Enhanced photoelectric performance of rutile SnO2 by Mg-assisted S-O coupling

Abstract

The electronic structures and conducting mechanism of (Mg, S) co-doped rutile SnO2 were explored through density functional theory (DFT) calculation. Results showed that the acceptor metal Mg assisted the coupling of the incorporated S with a neighbouring O in SnO2, which introduced new energy levels into the forbidden band of SnO2 and thereby improved the photoelectric performance of SnO2. Based on this result, we proposed an integrated strategy that combines DFT calculations with experiments to study the photoelectric performance of (Mg, S) co-doped SnO2 prepared through hydrothermal method.

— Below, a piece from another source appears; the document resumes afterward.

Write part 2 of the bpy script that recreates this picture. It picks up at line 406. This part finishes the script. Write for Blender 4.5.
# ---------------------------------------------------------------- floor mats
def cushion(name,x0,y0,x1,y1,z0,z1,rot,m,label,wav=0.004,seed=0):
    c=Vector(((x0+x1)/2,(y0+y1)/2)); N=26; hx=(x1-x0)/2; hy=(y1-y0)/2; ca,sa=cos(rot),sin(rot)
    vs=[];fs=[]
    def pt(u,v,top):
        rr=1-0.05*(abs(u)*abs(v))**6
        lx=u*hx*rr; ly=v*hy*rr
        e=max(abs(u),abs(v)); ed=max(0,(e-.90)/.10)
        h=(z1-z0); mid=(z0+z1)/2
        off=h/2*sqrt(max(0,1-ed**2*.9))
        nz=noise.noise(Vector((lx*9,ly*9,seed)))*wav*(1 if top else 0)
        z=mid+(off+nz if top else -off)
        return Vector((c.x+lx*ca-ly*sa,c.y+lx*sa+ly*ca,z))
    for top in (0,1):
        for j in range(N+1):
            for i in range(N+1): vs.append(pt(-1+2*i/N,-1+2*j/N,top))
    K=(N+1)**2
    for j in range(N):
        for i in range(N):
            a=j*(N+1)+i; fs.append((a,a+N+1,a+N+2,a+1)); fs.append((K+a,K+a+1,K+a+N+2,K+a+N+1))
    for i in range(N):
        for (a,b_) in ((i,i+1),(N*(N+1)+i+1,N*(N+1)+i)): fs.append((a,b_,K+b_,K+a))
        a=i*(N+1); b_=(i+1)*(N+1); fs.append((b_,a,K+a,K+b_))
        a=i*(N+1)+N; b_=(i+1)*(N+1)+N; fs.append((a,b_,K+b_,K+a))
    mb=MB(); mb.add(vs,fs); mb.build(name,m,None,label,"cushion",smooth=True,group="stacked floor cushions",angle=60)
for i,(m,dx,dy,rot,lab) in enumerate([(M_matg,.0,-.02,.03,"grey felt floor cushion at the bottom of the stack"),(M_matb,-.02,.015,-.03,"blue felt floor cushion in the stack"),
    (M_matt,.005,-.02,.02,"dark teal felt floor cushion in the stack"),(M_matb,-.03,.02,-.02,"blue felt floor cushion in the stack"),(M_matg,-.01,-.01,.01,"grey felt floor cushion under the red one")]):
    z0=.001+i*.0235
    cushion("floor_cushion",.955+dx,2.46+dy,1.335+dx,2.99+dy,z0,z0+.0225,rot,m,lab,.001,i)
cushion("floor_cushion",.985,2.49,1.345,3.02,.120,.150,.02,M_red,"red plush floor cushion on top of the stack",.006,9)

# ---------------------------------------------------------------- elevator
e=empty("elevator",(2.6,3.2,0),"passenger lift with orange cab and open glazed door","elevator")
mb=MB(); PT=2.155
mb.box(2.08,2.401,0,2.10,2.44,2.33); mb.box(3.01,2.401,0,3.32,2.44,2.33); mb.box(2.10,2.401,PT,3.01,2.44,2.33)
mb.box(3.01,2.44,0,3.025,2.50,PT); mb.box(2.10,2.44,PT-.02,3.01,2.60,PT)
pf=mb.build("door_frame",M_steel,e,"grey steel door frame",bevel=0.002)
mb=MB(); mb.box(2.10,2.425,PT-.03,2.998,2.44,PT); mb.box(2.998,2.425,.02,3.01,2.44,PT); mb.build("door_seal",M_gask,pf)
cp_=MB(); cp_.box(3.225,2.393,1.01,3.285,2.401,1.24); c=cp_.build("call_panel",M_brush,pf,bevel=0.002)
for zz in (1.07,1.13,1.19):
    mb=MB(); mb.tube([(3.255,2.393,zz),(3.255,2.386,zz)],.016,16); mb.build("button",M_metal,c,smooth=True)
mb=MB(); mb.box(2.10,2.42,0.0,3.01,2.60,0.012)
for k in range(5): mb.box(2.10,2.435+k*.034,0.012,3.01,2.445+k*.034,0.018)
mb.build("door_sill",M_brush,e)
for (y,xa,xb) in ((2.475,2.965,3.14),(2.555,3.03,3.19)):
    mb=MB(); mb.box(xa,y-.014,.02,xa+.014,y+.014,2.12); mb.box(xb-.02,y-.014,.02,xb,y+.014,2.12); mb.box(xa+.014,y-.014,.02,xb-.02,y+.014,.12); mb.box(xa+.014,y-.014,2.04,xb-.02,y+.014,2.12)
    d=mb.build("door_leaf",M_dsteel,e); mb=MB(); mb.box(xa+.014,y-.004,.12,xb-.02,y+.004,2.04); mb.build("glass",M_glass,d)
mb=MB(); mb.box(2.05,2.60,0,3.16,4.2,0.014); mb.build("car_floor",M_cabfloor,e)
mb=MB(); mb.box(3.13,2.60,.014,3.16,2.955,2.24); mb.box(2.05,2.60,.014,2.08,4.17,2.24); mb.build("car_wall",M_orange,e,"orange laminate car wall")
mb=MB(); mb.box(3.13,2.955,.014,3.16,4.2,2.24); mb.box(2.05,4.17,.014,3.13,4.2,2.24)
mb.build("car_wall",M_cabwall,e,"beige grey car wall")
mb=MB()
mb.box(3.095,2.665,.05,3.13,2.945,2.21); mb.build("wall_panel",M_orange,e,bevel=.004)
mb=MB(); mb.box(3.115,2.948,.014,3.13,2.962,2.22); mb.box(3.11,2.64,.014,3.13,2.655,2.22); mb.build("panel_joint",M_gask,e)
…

Conducting glass (FTO) was used for the preparation of (Mg, S) co-doped SnO2 electrode. Scanning electron microscopy, X-ray diffraction, X-ray photoelectron spectroscopy and ultraviolet–visible diffuse reflectance spectroscopy results confirmed the incorporation of Mg and S elements into the SnO2 cell. Furthermore, photoelectric performance tests revealed that (Mg, S) co-doping can improve photoelectric performance. The maximum photocurrent (0.50 μA/cm2) and smallest impedance were obtained at a co-doping ratio of 5%. Therefore, the (Mg, S) co-doped SnO2 is a strong candidate for photoelectrocatalysis.